5. Add Vinegar to the Water When You Hard-Boil Eggs so the Shells Will Peel More Easily
Ignore theories that the only easy-peel hard-boiled eggs are old eggs, salted water, vinegar-ed water, or poking a hole in the end. While old eggs do peel better than fresh eggs, given the same starting egg, starting in boiling water will help it peel better. "I actually did an experiment. I cooked several hundred eggs and had some people peel them without knowing how I cooked them. I counted the number of defects in the surface of the eggs and found that the number one thing that makes your eggs easy to peel is the starting temperature of the water," he explains. That is, the hotter the water is when you start boiling your eggs, the easier they are to peel.

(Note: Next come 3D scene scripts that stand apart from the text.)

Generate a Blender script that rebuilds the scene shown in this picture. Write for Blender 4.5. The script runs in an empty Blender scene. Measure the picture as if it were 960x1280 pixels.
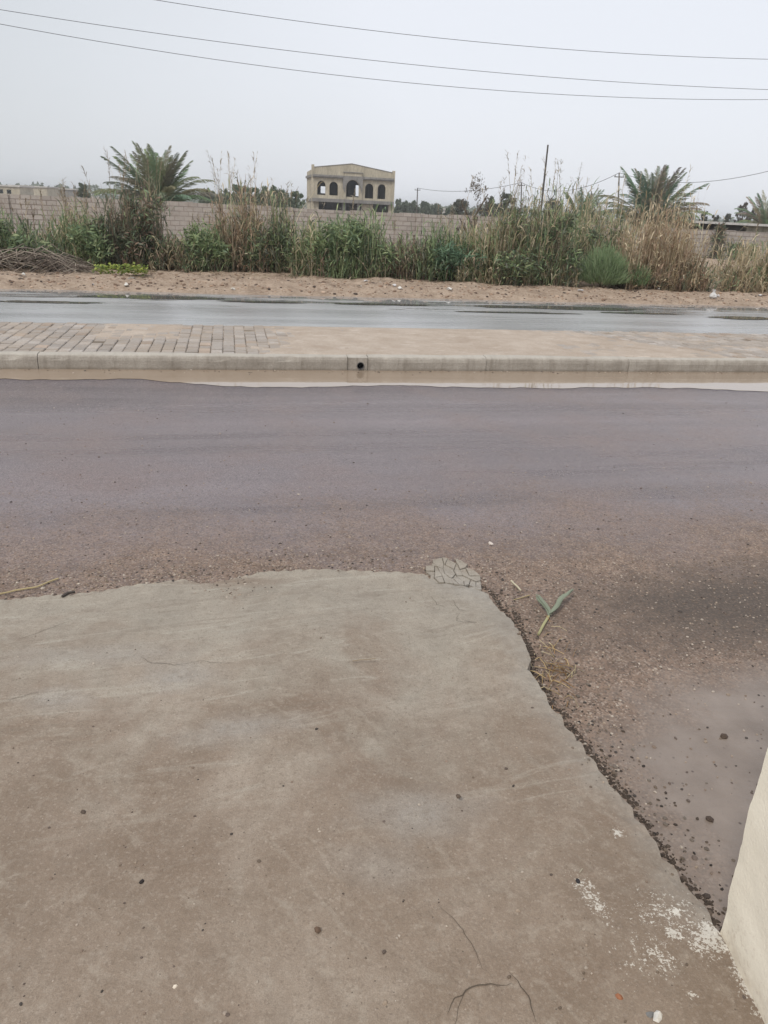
import bpy, math, random
from mathutils import Vector, Matrix, noise as mn, geometry as mg

# ------------------------------------------------------------------ camera, sky, sun, exposure
sc = bpy.context.scene
COL = sc.collection
F, H = 924.0, 1.8
PITCH, ROLL = math.radians(22.35), math.radians(2.75)
_f = Vector((0, math.cos(PITCH), -math.sin(PITCH)))
_u0 = Vector((0, math.sin(PITCH), math.cos(PITCH)))
_r0 = Vector((1, 0, 0))
_r = _r0 * math.cos(ROLL) + _u0 * math.sin(ROLL)
_u = -_r0 * math.sin(ROLL) + _u0 * math.cos(ROLL)
cam_d = bpy.data.cameras.new('camera')
cam = bpy.data.objects.new('camera', cam_d)
COL.objects.link(cam)
m = Matrix((( _r.x, _u.x, -_f.x, 0), (_r.y, _u.y, -_f.y, 0), (_r.z, _u.z, -_f.z, H), (0, 0, 0, 1)))
cam.matrix_world = m
cam_d.sensor_fit = 'VERTICAL'
cam_d.sensor_height = 36
cam_d.lens = 36 * F / 1280
cam_d.clip_start = 0.05
cam_d.clip_end = 5000
sc.camera = cam

SUN_EL, SUN_AZ = math.radians(52), math.radians(215)   # azimuth measured clockwise from +Y
w = bpy.data.worlds.new('World')
sc.world = w
w.use_nodes = True
nt = w.node_tree
bg = nt.nodes['Background']
bg.inputs['Strength'].default_value = 0.1
sky = nt.nodes.new('ShaderNodeTexSky')
sky.sky_type = 'NISHITA'
sky.sun_disc = False
sky.sun_elevation = SUN_EL
sky.sun_rotation = SUN_AZ
sky.dust_density = 4
tc = nt.nodes.new('ShaderNodeTexCoord')
mp = nt.nodes.new('ShaderNodeMapping')
mp.inputs['Scale'].default_value = (1, 1, 2.5)
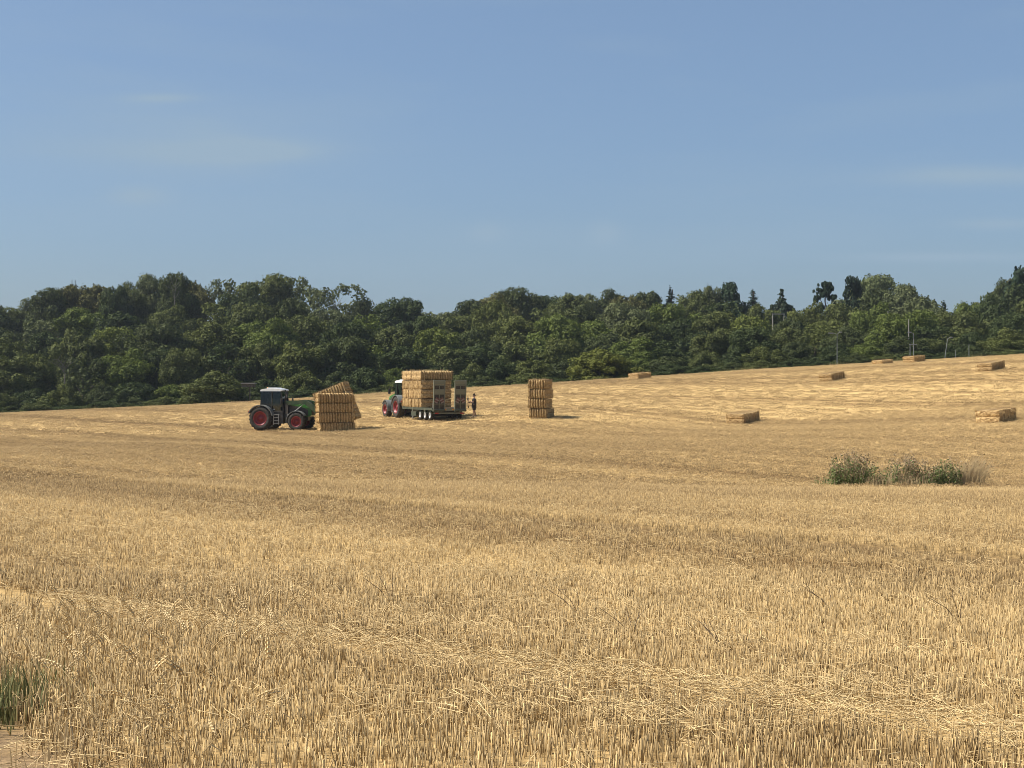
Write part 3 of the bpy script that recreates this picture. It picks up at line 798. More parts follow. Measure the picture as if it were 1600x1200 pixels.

6. Don't Salt Your Beans While They're Cooking
People say don't salt your beans while you're cooking them; salt at the end, otherwise they'll become tough. "That's almost the opposite," says Kenji. "Salting your beans will actually keep things intact as they cook." In fact, there's only one thing you shouldn't do to your beans as they cook: add vinegar. Acid can inhibit the breakdown of pectin.
"A lot of it comes down to preference," Kenji levels. But getting scientific with common techniques or cooking questions can build up to a great recipe. Which is the whole point, he says. Because, "If I'm going to make a hamburger, I want it to be the best it can be."